━━ Dataset content
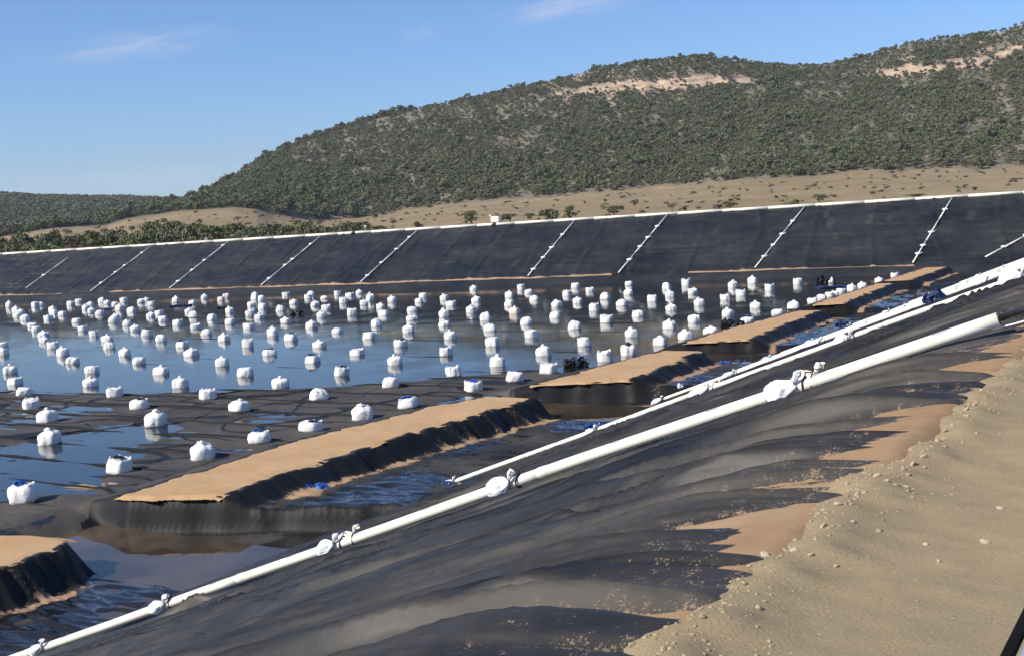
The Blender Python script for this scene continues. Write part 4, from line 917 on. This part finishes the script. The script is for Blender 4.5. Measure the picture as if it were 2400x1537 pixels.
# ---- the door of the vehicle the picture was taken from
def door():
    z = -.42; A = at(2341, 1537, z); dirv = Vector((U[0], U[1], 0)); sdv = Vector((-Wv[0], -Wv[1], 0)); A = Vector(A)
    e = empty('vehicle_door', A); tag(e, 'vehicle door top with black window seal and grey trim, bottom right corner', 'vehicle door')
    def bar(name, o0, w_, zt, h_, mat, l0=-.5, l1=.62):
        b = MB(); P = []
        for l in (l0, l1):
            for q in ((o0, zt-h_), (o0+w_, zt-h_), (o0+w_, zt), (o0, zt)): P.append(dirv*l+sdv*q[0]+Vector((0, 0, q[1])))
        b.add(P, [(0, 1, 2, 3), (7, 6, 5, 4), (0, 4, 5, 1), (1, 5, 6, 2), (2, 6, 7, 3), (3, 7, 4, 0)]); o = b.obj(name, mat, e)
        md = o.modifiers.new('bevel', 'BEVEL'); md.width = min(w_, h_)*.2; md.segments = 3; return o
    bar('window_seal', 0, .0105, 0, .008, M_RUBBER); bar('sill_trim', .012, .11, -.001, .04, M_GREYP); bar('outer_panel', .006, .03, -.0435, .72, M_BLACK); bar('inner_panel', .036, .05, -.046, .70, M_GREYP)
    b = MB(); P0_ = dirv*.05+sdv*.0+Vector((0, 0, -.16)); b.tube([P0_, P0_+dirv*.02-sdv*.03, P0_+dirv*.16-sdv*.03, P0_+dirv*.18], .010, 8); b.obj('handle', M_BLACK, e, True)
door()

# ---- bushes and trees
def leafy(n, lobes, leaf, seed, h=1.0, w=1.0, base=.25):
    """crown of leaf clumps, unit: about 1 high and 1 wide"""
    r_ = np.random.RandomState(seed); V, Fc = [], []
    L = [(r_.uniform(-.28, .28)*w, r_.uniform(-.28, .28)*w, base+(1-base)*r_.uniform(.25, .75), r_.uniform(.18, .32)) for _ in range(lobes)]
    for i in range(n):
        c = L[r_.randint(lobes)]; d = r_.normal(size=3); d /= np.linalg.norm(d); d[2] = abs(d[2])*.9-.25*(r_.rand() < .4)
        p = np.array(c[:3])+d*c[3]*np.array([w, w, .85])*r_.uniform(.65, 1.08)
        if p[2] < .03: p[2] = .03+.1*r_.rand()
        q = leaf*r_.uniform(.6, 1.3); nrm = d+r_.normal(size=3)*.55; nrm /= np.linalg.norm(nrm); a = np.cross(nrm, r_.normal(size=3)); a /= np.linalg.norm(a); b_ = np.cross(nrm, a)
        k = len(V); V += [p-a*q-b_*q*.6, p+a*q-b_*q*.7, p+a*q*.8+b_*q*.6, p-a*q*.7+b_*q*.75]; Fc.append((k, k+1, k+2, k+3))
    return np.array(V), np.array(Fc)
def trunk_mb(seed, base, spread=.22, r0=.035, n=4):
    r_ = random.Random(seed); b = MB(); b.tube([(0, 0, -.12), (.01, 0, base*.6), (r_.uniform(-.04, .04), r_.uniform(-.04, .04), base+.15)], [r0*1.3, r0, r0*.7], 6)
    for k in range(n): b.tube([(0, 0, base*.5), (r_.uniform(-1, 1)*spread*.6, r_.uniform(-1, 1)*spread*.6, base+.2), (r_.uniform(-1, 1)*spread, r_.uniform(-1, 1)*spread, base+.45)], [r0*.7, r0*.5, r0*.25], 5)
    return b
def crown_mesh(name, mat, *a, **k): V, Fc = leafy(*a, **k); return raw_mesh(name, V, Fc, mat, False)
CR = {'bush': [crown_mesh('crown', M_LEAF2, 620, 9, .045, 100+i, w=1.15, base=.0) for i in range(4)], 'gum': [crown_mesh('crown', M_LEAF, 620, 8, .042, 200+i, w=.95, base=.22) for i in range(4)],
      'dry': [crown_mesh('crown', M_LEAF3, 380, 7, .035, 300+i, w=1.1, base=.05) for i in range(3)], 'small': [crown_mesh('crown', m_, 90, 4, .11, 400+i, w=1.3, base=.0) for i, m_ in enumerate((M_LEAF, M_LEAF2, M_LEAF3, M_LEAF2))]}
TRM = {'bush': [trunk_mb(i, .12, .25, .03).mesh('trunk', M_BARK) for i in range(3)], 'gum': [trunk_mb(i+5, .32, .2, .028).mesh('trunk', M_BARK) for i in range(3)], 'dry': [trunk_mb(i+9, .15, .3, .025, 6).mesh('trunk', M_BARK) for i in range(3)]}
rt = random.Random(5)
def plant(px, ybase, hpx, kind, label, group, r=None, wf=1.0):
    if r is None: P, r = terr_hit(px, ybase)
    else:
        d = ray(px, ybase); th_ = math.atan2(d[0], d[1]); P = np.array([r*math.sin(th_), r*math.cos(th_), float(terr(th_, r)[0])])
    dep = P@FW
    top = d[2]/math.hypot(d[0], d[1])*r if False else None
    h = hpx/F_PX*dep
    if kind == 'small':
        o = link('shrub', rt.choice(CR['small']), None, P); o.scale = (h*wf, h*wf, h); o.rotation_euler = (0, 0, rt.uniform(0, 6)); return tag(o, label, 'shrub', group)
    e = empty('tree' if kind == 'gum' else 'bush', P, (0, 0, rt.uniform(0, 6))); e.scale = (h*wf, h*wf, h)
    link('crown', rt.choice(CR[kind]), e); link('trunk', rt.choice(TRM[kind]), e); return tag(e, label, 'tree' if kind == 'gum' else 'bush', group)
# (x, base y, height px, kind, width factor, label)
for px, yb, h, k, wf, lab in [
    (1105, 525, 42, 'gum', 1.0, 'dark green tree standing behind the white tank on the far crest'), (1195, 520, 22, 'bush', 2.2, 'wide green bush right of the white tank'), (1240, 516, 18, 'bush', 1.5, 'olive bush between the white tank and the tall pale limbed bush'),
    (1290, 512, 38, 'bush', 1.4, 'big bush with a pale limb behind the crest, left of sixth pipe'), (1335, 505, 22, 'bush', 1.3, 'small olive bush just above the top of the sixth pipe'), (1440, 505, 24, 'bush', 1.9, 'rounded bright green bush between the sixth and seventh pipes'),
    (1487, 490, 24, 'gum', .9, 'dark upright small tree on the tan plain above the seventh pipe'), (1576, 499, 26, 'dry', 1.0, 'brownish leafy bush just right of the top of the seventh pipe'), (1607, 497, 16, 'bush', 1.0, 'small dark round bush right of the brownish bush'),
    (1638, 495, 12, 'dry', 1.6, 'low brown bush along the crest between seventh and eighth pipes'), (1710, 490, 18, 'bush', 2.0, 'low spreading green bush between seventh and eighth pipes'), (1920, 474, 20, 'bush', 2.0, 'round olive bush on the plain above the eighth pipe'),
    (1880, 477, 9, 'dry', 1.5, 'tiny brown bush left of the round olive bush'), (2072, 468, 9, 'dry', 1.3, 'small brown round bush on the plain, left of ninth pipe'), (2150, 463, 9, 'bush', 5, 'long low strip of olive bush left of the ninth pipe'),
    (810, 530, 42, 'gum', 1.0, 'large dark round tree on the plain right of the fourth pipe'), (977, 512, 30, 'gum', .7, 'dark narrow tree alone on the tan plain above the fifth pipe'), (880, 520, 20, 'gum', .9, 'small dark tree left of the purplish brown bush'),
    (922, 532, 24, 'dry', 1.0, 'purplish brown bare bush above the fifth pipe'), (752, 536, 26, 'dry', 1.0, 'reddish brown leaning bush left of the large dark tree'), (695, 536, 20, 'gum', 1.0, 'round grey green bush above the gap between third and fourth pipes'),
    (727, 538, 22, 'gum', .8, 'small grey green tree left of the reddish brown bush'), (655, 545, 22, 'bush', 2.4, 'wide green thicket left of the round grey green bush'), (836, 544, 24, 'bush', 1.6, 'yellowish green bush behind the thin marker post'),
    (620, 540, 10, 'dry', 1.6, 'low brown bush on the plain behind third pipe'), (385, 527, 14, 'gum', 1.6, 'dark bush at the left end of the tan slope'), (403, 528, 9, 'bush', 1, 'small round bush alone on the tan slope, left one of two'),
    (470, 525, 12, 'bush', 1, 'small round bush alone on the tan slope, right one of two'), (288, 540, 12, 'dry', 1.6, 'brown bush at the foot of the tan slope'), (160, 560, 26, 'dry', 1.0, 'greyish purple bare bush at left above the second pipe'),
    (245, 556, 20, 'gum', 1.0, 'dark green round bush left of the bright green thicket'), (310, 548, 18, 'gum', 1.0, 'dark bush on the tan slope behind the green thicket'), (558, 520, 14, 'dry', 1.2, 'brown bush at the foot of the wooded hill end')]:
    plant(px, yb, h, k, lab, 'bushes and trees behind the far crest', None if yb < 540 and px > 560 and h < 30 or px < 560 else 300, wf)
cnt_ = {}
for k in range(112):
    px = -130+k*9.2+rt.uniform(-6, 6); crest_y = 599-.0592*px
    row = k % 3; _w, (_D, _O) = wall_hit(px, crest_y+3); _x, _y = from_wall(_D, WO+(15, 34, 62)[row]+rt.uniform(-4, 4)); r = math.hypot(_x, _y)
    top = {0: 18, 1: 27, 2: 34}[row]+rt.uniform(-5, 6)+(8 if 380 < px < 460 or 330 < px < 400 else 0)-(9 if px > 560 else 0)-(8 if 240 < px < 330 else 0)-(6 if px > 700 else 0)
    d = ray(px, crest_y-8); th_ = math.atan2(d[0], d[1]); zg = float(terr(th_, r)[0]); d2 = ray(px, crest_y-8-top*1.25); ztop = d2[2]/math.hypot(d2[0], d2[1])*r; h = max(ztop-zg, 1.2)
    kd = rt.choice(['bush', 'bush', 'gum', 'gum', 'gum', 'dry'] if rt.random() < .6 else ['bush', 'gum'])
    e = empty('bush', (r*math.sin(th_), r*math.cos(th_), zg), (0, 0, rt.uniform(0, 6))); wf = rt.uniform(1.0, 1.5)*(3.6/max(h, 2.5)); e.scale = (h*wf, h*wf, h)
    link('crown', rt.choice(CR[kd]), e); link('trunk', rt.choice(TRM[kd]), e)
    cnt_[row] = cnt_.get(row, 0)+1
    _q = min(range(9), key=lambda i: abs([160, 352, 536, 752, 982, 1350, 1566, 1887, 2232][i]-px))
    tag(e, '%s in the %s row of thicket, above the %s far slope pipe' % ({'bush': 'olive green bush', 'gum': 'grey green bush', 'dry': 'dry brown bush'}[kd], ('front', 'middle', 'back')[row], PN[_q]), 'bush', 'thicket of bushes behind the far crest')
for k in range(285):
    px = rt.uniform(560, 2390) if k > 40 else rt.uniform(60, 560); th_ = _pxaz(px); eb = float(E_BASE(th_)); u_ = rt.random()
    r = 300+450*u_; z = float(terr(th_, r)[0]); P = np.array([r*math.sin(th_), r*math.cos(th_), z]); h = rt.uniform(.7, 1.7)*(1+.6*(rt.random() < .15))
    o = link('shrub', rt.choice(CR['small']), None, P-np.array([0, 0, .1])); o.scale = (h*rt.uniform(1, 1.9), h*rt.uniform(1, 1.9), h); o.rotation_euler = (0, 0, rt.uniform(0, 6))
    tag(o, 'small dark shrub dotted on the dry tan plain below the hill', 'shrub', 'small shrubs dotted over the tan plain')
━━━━
━━ Dataset content
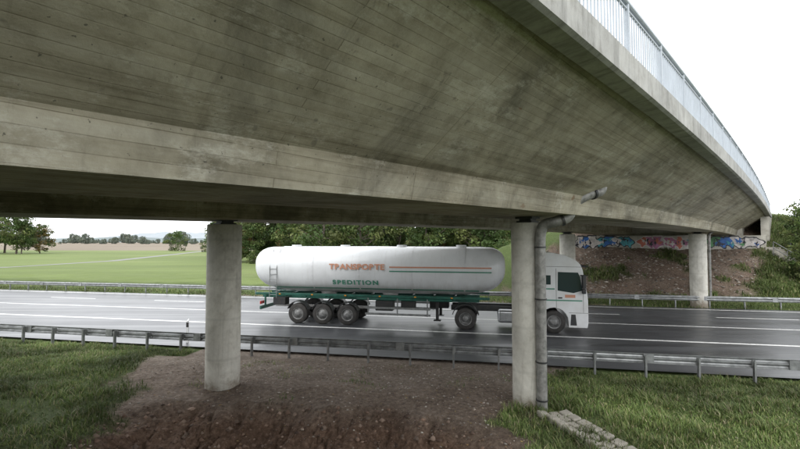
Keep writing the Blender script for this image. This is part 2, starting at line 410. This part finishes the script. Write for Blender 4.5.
━━━━
━━ Dataset content
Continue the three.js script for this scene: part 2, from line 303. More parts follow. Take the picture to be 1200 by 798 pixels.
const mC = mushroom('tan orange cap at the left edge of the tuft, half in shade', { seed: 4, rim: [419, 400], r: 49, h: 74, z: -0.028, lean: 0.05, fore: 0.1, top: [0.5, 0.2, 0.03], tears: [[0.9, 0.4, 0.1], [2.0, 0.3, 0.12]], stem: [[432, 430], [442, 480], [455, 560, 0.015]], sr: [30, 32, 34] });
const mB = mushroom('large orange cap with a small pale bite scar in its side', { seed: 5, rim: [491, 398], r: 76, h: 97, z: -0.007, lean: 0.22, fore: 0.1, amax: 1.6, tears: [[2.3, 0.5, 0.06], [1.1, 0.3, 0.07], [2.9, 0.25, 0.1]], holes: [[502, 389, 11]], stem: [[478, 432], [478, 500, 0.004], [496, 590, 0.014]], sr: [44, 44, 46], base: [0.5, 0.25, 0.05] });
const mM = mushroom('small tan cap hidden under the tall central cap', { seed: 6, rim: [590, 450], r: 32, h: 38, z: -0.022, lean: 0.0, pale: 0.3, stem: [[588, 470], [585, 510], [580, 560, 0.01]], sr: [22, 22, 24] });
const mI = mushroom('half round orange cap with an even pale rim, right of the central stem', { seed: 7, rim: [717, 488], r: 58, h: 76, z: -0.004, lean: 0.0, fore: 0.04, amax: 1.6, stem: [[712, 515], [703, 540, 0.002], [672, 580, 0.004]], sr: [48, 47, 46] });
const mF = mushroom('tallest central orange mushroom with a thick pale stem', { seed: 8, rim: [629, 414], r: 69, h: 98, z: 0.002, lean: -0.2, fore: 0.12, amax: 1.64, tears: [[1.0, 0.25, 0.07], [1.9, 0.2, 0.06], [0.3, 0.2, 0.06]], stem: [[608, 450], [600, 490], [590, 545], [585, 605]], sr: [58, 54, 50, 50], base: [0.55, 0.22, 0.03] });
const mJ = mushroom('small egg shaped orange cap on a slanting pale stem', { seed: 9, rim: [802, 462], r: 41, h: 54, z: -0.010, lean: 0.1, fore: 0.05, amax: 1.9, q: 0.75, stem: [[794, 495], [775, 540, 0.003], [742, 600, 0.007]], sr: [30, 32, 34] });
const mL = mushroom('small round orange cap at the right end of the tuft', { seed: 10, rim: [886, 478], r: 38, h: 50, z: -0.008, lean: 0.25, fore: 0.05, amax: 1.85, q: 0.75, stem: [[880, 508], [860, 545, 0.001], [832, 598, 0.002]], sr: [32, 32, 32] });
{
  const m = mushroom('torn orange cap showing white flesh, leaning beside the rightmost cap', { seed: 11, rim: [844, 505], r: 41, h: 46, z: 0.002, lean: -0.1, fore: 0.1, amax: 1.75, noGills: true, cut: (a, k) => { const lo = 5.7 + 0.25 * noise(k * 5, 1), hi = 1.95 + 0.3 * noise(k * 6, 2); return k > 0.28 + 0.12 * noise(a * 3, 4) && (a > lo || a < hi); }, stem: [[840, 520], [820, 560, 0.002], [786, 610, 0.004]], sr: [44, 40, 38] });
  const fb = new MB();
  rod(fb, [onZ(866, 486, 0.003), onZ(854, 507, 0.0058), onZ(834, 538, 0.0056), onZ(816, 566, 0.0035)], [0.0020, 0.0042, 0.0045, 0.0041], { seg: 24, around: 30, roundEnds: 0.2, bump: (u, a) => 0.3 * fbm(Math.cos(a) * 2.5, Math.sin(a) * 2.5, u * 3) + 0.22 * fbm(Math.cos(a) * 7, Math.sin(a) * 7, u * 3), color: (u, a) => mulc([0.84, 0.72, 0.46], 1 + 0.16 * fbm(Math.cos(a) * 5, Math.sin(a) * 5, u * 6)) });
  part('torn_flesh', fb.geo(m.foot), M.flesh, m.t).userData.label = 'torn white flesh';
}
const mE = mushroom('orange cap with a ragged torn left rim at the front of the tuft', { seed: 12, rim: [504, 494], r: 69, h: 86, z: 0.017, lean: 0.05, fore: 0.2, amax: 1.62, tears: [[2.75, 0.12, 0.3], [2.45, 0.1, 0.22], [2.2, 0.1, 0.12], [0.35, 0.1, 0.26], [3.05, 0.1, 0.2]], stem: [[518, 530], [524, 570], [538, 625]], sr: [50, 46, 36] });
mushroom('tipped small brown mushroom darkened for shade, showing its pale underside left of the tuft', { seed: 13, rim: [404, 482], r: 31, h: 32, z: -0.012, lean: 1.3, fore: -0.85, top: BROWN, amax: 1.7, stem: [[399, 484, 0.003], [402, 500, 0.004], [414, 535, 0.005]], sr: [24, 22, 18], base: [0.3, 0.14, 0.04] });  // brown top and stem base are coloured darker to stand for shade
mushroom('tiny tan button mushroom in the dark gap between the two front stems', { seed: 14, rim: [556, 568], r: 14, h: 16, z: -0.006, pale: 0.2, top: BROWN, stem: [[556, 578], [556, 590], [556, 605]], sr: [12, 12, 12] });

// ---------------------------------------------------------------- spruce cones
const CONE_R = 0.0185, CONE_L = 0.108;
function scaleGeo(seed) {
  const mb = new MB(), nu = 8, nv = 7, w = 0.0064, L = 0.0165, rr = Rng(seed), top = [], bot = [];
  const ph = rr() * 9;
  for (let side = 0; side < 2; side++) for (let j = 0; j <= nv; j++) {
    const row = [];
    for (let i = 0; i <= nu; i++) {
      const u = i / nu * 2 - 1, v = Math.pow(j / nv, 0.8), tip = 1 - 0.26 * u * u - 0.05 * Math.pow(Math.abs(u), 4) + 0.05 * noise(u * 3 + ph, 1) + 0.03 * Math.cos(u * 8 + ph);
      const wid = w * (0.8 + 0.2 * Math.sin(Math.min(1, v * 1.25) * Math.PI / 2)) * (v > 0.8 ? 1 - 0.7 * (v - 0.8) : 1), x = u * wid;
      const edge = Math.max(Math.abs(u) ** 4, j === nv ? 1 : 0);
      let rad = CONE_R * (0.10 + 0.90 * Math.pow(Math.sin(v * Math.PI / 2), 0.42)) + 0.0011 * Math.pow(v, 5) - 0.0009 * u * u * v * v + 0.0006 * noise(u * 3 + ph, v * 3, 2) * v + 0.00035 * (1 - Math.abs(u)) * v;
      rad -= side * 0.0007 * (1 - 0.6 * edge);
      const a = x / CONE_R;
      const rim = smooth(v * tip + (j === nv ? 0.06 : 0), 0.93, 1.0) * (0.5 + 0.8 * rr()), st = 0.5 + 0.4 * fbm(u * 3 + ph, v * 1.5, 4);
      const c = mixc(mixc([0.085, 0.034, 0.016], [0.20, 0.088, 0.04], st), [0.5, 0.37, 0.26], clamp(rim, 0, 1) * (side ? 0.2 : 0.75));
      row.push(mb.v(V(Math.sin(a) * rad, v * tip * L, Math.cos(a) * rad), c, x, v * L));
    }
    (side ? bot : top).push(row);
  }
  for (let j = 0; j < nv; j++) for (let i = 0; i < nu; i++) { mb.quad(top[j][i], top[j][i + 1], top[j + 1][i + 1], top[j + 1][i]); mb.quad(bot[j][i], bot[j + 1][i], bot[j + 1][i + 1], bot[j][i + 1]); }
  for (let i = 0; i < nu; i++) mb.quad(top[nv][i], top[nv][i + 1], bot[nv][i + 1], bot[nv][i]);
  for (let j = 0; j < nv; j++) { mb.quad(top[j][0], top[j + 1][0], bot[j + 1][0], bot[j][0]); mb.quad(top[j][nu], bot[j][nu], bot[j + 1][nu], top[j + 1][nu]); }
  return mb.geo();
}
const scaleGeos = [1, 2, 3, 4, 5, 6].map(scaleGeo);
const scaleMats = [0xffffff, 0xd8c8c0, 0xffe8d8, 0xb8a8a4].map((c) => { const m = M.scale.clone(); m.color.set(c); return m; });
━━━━
Your objective — Filter out every line that lacks the word "scene", and copy the rest.

Solution to this exercise —
The Blender Python script for this scene continues. Write part 4, from line 917 on. This part finishes the script. The script is for Blender 4.5. Measure the picture as if it were 2400x1537 pixels.
Continue the three.js script for this scene: part 2, from line 303. More parts follow. Take the picture to be 1200 by 798 pixels.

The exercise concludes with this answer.